Piguet’in resim ve heykel departmanı sorumlusu Adeline Bisch Balerna’ya göre Picasso, bu dönemde artık “sanat tarihinde devrim yapmış” bir isim olarak yeni ifade yolları arıyordu. Seramik, onun bu arayışında oyun alanlarından biri hâline geldi. Madoura Atölyesi’nin olanakları, sanatçıya hem malzeme hem de biçim açısından yepyeni imkanlar sundu.
Piguet direktörü Bernard Piguet ise Picasso’nun çizimlerinin bugün ulaşılamayacak kadar değerli olduğunu hatırlatarak, seramiklerin hâlâ “makul birer giriş noktası” sunduğuna dikkat çekiyor: “Bu parçalar özgün Picasso eserleri – tıpkı tabloları gibi tek ve benzersizler.”
Açık artırma sadece seramiklerle sınırlı değil. Aynı koleksiyona ait olan ve daha önce sanat piyasasında görülmemiş iki Picasso kağıt işi de satışa sunuldu: Serenade (1919) başlıklı mürekkep ve sulu boya çalışması ile Famille balzacienne (1962) tarihli kurşunkalem çizimi. İkinci işin tahmini değeri 120.000 İsviçre frangına kadar çıkıyor.
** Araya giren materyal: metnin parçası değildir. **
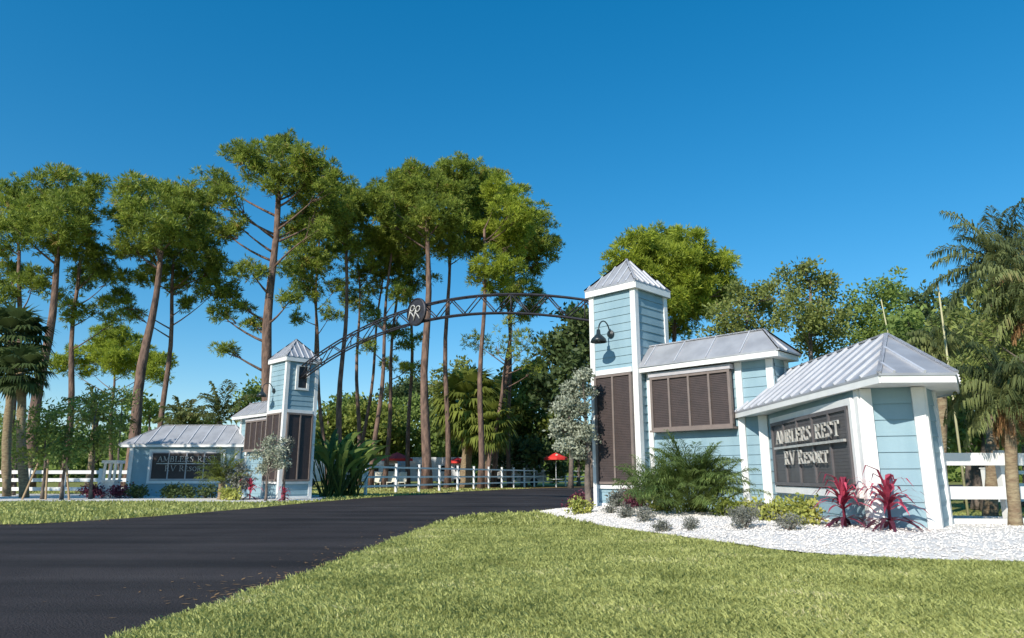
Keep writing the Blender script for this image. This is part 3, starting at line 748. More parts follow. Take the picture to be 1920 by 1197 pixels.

Etkinlikte ayrıca Fransız sanatçı Yves Klein’ın 1959 tarihli ve şimdiye dek hiç sergilenmemiş mavi monokromu da yer aldı. Uluslararası Klein Mavisi’yle boyanmış Monochrome bleu sans titre, sanatçının zamansız mavi tutkusu ve kısa ömrüne rağmen sanat tarihine bıraktığı güçlü imzayı bir kez daha hatırlattı.